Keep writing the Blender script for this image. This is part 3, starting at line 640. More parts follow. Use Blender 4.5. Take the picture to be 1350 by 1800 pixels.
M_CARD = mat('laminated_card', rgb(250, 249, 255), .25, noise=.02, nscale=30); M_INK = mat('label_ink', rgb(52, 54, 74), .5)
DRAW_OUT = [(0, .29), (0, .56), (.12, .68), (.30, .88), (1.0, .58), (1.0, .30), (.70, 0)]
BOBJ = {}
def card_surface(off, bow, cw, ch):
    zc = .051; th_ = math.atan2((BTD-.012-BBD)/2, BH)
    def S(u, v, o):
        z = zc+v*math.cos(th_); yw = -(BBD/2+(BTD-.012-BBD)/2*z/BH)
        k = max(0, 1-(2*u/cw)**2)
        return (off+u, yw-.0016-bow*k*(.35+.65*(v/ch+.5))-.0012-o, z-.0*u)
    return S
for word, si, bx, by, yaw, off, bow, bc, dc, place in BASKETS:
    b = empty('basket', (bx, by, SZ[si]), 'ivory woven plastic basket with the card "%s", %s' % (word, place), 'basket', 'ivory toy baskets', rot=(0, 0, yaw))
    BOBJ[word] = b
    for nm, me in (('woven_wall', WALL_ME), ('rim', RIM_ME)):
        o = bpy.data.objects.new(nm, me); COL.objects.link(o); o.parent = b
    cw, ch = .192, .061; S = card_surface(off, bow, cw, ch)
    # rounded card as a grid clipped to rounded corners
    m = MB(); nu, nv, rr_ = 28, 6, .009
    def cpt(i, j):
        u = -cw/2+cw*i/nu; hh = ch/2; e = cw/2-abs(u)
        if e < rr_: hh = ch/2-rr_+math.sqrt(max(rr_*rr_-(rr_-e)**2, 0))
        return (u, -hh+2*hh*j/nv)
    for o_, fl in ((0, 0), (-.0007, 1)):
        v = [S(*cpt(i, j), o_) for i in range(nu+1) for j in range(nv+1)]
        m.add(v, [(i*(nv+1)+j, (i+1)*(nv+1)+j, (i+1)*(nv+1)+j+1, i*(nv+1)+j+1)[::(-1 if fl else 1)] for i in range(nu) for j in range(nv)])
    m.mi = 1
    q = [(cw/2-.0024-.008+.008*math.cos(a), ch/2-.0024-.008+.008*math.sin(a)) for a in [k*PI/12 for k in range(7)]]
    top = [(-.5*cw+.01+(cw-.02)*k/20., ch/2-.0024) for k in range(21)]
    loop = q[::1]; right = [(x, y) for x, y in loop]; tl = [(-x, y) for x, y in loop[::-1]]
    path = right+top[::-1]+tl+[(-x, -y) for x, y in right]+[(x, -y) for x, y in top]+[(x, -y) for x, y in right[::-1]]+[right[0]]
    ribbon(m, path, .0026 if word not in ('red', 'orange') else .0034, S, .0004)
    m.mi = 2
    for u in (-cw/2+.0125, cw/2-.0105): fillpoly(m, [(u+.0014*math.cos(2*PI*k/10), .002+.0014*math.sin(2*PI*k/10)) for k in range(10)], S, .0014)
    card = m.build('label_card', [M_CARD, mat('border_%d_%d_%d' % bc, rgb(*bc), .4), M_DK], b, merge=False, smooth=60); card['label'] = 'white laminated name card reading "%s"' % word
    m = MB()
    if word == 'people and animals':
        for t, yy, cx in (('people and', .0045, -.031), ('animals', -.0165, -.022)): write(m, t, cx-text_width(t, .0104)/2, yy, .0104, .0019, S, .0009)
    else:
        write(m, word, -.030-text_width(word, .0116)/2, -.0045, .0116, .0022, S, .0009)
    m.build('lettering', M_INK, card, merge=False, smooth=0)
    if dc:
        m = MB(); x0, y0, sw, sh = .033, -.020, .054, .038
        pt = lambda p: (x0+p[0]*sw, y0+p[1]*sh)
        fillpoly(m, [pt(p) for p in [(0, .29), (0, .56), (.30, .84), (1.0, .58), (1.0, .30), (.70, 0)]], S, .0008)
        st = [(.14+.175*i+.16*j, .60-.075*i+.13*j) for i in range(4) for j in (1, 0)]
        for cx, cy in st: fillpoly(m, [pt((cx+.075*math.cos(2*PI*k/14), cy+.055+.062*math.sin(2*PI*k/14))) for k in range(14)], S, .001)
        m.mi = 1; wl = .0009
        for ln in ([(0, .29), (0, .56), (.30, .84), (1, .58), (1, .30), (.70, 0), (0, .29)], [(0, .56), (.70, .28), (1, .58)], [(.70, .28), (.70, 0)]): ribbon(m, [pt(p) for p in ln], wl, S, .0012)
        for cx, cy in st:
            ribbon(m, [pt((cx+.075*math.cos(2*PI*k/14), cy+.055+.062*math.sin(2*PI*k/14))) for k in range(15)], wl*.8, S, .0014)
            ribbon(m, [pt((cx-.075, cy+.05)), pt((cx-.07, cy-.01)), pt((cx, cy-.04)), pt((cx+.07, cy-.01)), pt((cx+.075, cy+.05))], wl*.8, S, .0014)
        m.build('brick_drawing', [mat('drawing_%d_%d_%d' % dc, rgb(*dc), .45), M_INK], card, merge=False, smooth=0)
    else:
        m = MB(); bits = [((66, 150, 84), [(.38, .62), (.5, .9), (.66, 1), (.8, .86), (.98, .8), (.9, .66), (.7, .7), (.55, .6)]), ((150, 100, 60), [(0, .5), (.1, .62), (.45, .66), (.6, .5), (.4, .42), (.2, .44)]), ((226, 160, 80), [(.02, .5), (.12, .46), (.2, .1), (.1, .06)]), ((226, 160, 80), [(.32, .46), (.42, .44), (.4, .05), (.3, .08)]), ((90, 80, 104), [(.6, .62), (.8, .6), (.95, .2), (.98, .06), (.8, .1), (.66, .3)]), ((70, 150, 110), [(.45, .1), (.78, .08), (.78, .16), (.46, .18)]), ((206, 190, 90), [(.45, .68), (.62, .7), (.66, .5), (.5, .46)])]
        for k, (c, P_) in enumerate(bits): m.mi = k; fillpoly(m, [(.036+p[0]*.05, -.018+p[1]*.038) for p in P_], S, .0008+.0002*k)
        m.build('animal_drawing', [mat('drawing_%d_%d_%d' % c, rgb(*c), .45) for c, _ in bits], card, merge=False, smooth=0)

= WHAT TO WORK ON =
Write out the whole listing exactly.

= ANSWER FOR THIS EXERCISE =
Keep writing the Blender script for this image. This is part 3, starting at line 640. More parts follow. Use Blender 4.5. Take the picture to be 1350 by 1800 pixels.
M_CARD = mat('laminated_card', rgb(250, 249, 255), .25, noise=.02, nscale=30); M_INK = mat('label_ink', rgb(52, 54, 74), .5)
DRAW_OUT = [(0, .29), (0, .56), (.12, .68), (.30, .88), (1.0, .58), (1.0, .30), (.70, 0)]
BOBJ = {}
def card_surface(off, bow, cw, ch):
    zc = .051; th_ = math.atan2((BTD-.012-BBD)/2, BH)
    def S(u, v, o):
        z = zc+v*math.cos(th_); yw = -(BBD/2+(BTD-.012-BBD)/2*z/BH)
        k = max(0, 1-(2*u/cw)**2)
        return (off+u, yw-.0016-bow*k*(.35+.65*(v/ch+.5))-.0012-o, z-.0*u)
    return S
for word, si, bx, by, yaw, off, bow, bc, dc, place in BASKETS:
    b = empty('basket', (bx, by, SZ[si]), 'ivory woven plastic basket with the card "%s", %s' % (word, place), 'basket', 'ivory toy baskets', rot=(0, 0, yaw))
    BOBJ[word] = b
    for nm, me in (('woven_wall', WALL_ME), ('rim', RIM_ME)):
        o = bpy.data.objects.new(nm, me); COL.objects.link(o); o.parent = b
    cw, ch = .192, .061; S = card_surface(off, bow, cw, ch)
    # rounded card as a grid clipped to rounded corners
    m = MB(); nu, nv, rr_ = 28, 6, .009
    def cpt(i, j):
        u = -cw/2+cw*i/nu; hh = ch/2; e = cw/2-abs(u)
        if e < rr_: hh = ch/2-rr_+math.sqrt(max(rr_*rr_-(rr_-e)**2, 0))
        return (u, -hh+2*hh*j/nv)
    for o_, fl in ((0, 0), (-.0007, 1)):
        v = [S(*cpt(i, j), o_) for i in range(nu+1) for j in range(nv+1)]
        m.add(v, [(i*(nv+1)+j, (i+1)*(nv+1)+j, (i+1)*(nv+1)+j+1, i*(nv+1)+j+1)[::(-1 if fl else 1)] for i in range(nu) for j in range(nv)])
    m.mi = 1
    q = [(cw/2-.0024-.008+.008*math.cos(a), ch/2-.0024-.008+.008*math.sin(a)) for a in [k*PI/12 for k in range(7)]]
    top = [(-.5*cw+.01+(cw-.02)*k/20., ch/2-.0024) for k in range(21)]
    loop = q[::1]; right = [(x, y) for x, y in loop]; tl = [(-x, y) for x, y in loop[::-1]]
    path = right+top[::-1]+tl+[(-x, -y) for x, y in right]+[(x, -y) for x, y in top]+[(x, -y) for x, y in right[::-1]]+[right[0]]
    ribbon(m, path, .0026 if word not in ('red', 'orange') else .0034, S, .0004)
    m.mi = 2
    for u in (-cw/2+.0125, cw/2-.0105): fillpoly(m, [(u+.0014*math.cos(2*PI*k/10), .002+.0014*math.sin(2*PI*k/10)) for k in range(10)], S, .0014)
    card = m.build('label_card', [M_CARD, mat('border_%d_%d_%d' % bc, rgb(*bc), .4), M_DK], b, merge=False, smooth=60); card['label'] = 'white laminated name card reading "%s"' % word
    m = MB()
    if word == 'people and animals':
        for t, yy, cx in (('people and', .0045, -.031), ('animals', -.0165, -.022)): write(m, t, cx-text_width(t, .0104)/2, yy, .0104, .0019, S, .0009)
    else:
        write(m, word, -.030-text_width(word, .0116)/2, -.0045, .0116, .0022, S, .0009)
    m.build('lettering', M_INK, card, merge=False, smooth=0)
    if dc:
        m = MB(); x0, y0, sw, sh = .033, -.020, .054, .038
        pt = lambda p: (x0+p[0]*sw, y0+p[1]*sh)
        fillpoly(m, [pt(p) for p in [(0, .29), (0, .56), (.30, .84), (1.0, .58), (1.0, .30), (.70, 0)]], S, .0008)
        st = [(.14+.175*i+.16*j, .60-.075*i+.13*j) for i in range(4) for j in (1, 0)]
        for cx, cy in st: fillpoly(m, [pt((cx+.075*math.cos(2*PI*k/14), cy+.055+.062*math.sin(2*PI*k/14))) for k in range(14)], S, .001)
        m.mi = 1; wl = .0009
        for ln in ([(0, .29), (0, .56), (.30, .84), (1, .58), (1, .30), (.70, 0), (0, .29)], [(0, .56), (.70, .28), (1, .58)], [(.70, .28), (.70, 0)]): ribbon(m, [pt(p) for p in ln], wl, S, .0012)
        for cx, cy in st:
            ribbon(m, [pt((cx+.075*math.cos(2*PI*k/14), cy+.055+.062*math.sin(2*PI*k/14))) for k in range(15)], wl*.8, S, .0014)
            ribbon(m, [pt((cx-.075, cy+.05)), pt((cx-.07, cy-.01)), pt((cx, cy-.04)), pt((cx+.07, cy-.01)), pt((cx+.075, cy+.05))], wl*.8, S, .0014)
        m.build('brick_drawing', [mat('drawing_%d_%d_%d' % dc, rgb(*dc), .45), M_INK], card, merge=False, smooth=0)
    else:
        m = MB(); bits = [((66, 150, 84), [(.38, .62), (.5, .9), (.66, 1), (.8, .86), (.98, .8), (.9, .66), (.7, .7), (.55, .6)]), ((150, 100, 60), [(0, .5), (.1, .62), (.45, .66), (.6, .5), (.4, .42), (.2, .44)]), ((226, 160, 80), [(.02, .5), (.12, .46), (.2, .1), (.1, .06)]), ((226, 160, 80), [(.32, .46), (.42, .44), (.4, .05), (.3, .08)]), ((90, 80, 104), [(.6, .62), (.8, .6), (.95, .2), (.98, .06), (.8, .1), (.66, .3)]), ((70, 150, 110), [(.45, .1), (.78, .08), (.78, .16), (.46, .18)]), ((206, 190, 90), [(.45, .68), (.62, .7), (.66, .5), (.5, .46)])]
        for k, (c, P_) in enumerate(bits): m.mi = k; fillpoly(m, [(.036+p[0]*.05, -.018+p[1]*.038) for p in P_], S, .0008+.0002*k)
        m.build('animal_drawing', [mat('drawing_%d_%d_%d' % c, rgb(*c), .45) for c, _ in bits], card, merge=False, smooth=0)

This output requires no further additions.